_Exercise aim_
Identify the lines that contain the string "More", then copy each of them.

_Records supplied_
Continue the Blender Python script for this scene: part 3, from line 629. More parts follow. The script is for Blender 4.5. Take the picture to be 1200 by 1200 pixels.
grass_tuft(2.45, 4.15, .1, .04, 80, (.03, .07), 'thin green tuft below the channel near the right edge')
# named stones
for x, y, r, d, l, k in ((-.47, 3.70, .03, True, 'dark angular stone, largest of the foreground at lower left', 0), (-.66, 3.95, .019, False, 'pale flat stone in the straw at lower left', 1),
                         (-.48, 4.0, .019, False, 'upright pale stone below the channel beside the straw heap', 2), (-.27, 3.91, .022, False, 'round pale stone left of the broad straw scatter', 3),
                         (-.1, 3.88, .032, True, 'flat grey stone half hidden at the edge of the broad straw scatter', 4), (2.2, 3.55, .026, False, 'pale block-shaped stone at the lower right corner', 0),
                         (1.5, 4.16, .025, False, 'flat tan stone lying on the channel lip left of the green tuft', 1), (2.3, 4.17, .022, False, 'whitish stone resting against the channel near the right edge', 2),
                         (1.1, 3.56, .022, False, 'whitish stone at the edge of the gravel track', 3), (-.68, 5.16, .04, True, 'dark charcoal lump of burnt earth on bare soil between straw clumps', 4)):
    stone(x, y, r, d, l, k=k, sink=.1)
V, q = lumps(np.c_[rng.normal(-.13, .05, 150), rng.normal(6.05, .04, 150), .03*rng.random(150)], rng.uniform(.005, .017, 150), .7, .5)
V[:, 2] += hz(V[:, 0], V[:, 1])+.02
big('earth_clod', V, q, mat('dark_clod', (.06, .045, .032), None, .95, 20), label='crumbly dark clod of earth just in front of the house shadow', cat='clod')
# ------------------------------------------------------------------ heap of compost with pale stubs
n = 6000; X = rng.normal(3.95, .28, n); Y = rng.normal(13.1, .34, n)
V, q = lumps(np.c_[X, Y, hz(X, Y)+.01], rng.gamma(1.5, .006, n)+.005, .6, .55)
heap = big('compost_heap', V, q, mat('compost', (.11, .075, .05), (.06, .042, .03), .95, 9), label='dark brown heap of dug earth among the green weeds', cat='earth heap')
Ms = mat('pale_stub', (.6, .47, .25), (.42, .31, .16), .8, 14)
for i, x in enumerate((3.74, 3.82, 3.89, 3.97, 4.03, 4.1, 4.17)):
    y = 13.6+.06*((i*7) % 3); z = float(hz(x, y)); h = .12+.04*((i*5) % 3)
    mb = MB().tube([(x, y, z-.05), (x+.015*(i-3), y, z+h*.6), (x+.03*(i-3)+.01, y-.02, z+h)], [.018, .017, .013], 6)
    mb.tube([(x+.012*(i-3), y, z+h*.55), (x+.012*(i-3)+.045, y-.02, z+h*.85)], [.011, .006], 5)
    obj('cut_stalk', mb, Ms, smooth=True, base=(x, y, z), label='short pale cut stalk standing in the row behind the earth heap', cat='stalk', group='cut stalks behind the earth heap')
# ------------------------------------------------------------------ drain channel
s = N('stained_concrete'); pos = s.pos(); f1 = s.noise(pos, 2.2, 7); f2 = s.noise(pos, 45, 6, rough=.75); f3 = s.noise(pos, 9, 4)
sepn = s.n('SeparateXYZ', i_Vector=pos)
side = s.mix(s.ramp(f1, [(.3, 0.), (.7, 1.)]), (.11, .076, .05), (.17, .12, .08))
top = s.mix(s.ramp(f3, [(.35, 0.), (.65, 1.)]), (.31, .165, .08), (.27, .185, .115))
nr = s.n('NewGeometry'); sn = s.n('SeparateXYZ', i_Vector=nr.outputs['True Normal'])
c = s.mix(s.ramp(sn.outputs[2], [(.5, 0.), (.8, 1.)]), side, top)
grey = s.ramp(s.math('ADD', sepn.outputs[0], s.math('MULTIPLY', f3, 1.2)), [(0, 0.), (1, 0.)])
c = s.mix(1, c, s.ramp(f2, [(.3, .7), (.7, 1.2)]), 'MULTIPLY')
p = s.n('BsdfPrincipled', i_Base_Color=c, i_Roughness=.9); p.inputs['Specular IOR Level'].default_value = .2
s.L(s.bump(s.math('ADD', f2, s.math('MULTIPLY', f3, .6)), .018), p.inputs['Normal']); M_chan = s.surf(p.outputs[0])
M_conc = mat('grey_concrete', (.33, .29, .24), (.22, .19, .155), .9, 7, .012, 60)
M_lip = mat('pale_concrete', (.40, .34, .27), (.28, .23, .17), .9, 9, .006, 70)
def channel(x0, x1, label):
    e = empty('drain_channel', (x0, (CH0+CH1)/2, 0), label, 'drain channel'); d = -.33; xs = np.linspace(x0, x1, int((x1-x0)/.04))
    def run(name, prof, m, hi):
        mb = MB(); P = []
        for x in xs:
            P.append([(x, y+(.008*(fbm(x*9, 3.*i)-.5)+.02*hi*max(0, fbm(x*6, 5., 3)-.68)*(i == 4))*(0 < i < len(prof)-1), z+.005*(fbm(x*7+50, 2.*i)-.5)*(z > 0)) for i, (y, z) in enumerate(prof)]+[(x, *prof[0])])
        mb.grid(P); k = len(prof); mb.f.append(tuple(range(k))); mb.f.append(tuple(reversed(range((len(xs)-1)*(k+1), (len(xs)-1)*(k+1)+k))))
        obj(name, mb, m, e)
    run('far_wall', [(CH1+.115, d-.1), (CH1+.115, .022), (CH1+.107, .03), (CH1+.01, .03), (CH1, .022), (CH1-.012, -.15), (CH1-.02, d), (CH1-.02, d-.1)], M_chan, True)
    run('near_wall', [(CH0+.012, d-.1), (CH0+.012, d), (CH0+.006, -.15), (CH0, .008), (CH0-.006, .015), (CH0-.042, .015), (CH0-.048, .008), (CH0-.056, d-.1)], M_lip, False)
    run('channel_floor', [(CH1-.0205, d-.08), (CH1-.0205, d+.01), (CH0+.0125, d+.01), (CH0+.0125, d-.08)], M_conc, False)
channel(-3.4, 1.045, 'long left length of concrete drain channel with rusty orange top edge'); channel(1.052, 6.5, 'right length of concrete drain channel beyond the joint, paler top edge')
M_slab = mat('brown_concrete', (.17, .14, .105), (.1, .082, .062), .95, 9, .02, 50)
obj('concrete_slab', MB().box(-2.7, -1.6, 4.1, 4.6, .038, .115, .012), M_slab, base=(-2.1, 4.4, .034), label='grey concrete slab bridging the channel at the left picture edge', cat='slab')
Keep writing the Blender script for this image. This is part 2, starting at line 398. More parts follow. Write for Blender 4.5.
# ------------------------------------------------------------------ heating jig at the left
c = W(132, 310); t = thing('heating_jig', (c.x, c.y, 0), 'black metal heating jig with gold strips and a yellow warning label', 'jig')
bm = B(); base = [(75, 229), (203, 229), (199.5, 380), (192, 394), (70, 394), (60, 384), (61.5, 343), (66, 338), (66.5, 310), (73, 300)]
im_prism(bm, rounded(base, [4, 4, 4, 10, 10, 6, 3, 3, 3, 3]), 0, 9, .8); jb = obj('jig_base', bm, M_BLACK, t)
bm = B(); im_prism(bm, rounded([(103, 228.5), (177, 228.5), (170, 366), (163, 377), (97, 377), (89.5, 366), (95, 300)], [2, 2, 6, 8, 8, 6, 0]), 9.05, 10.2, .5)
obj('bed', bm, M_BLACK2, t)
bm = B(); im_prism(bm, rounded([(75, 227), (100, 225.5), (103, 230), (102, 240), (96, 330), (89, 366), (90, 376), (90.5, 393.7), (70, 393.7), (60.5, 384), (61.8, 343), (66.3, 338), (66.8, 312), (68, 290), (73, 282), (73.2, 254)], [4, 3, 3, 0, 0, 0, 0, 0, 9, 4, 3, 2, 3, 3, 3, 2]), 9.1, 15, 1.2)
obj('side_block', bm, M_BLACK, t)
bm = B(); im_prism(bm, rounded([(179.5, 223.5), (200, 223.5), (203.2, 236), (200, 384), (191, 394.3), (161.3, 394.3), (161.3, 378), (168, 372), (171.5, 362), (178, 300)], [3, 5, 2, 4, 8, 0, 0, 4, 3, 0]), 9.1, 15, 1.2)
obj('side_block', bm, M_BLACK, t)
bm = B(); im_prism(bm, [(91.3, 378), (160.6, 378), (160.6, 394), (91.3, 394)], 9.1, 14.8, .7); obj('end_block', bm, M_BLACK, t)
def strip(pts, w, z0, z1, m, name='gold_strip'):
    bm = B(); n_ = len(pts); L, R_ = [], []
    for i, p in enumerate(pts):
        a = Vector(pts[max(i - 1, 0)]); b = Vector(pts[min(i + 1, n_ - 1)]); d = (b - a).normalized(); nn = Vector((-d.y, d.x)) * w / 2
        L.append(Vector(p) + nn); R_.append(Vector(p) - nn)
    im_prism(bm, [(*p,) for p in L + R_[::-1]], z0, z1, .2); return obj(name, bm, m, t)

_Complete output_
Continue the Blender Python script for this scene: part 3, from line 629. More parts follow. The script is for Blender 4.5. Take the picture to be 1200 by 1200 pixels.
Keep writing the Blender script for this image. This is part 2, starting at line 398. More parts follow. Write for Blender 4.5.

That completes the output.